Decided on November 12, 2019
Acosta, P.J., Renwick, Manzanet-Daniels, Singh, JJ.
153737/16 -10330NA 10330N 10329

[*1] BEC Capital, LLC, et al., Plaintiffs-Respondents,

v

Bojan Bistrovic, et al., Defendants-Appellants.



Bojan Bistrovic, et al., Third-Party Plaintiffs-Appellants,

v

Nir Ronen, et al., Third-Party Defendants-Respondents.



Law Offices of Dean T. Cho, New York (Dean T. Cho of counsel), for appellants.

Rottenberg Lipman Rich, P.C., New York (Stacy L. Ceslowitz of counsel), for respondents.



Order, Supreme Court, New York County (Charles E. Ramos, J.), entered December 5, 2018, which, to the extent appealed as limited by the briefs, denied defendants' motion for a protective order and directed them to produce their source code without limiting the production to plaintiffs' counsel and expert eyes only, unanimously reversed, on the law and the facts, without costs, and protection limited to attorney and expert eyes only. Appeal from order, same court (Andrew Borrok, J.), entered February 7, 2019, which again ordered the production of the source code, unanimously dismissed, as academic. Order, same court (Andrew Borrok, J.), entered April 23, 2019, which, to the extent appealed from as limited by the briefs, denied defendants' motion for leave to amend their counterclaims and denied defendants' motion to compel, unanimously modified, on the law, to the extent of granting defendants leave to amend their answer to assert a counterclaim for defamation, and otherwise affirmed, without costs.

The production of defendants' source code, which is a trade secret (see e.g. Dynamic Microprocessor Assoc. v EKD Computer Sales , 919 F Supp 101, 105-106 [ED NY 1996]), should have been ordered to be produced for "attorneys and expert eyes only" (id ).

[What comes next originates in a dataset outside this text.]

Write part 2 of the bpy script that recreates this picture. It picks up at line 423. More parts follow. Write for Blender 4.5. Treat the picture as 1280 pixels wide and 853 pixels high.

Plaintiffs' assertion that they have the expertise to review and opine on the source code and should not be subjected to retaining an expert, does not support unfettered access to defendants' confidential algorithm.

Defendants' motion to compel the production of additional documents was properly denied. Plaintiffs maintain that they have produced all responsive, non-privileged documents, and third party defendants maintain that they will produce additional documents once a confidentiality stipulation is executed. The motion court providently directed the parties to enter into a confidentiality stipulation, produce responsive documents and provide an affidavit stating that all responsive, non-privileged documents have been produced.

Based on this record and the arguments of the parties, defendants are granted leave to amend their answer to assert a counterclaim for defamation. The alleged defamatory statements in the June 2016 email, upon which defendants rely, are not protected by the common-law privilege that applies to statements made in the context of a judicial proceeding or the statutory privilege set forth in Civil Rights Law § 74 (see Bridge C.A.T. Scan Assocs. v Ohio-Nuclear, Inc , [*2]608 F Supp 1187, 1194-1195 [SD NY 1985] [applying NY law]; Williams v Williams, 23 NY2d 592, 599 [1969]). Nor is the proposed counterclaim barred by the statute of limitations (see CPLR 203[d]). Leave to amend the answer to assert a counterclaim for an accounting, however, was properly

denied as defendants have failed to establish that the claim is not palpably insufficient and is, on its face, conclusory.

THIS CONSTITUTES THE DECISION AND ORDER

OF THE SUPREME COURT, APPELLATE DIVISION, FIRST DEPARTMENT.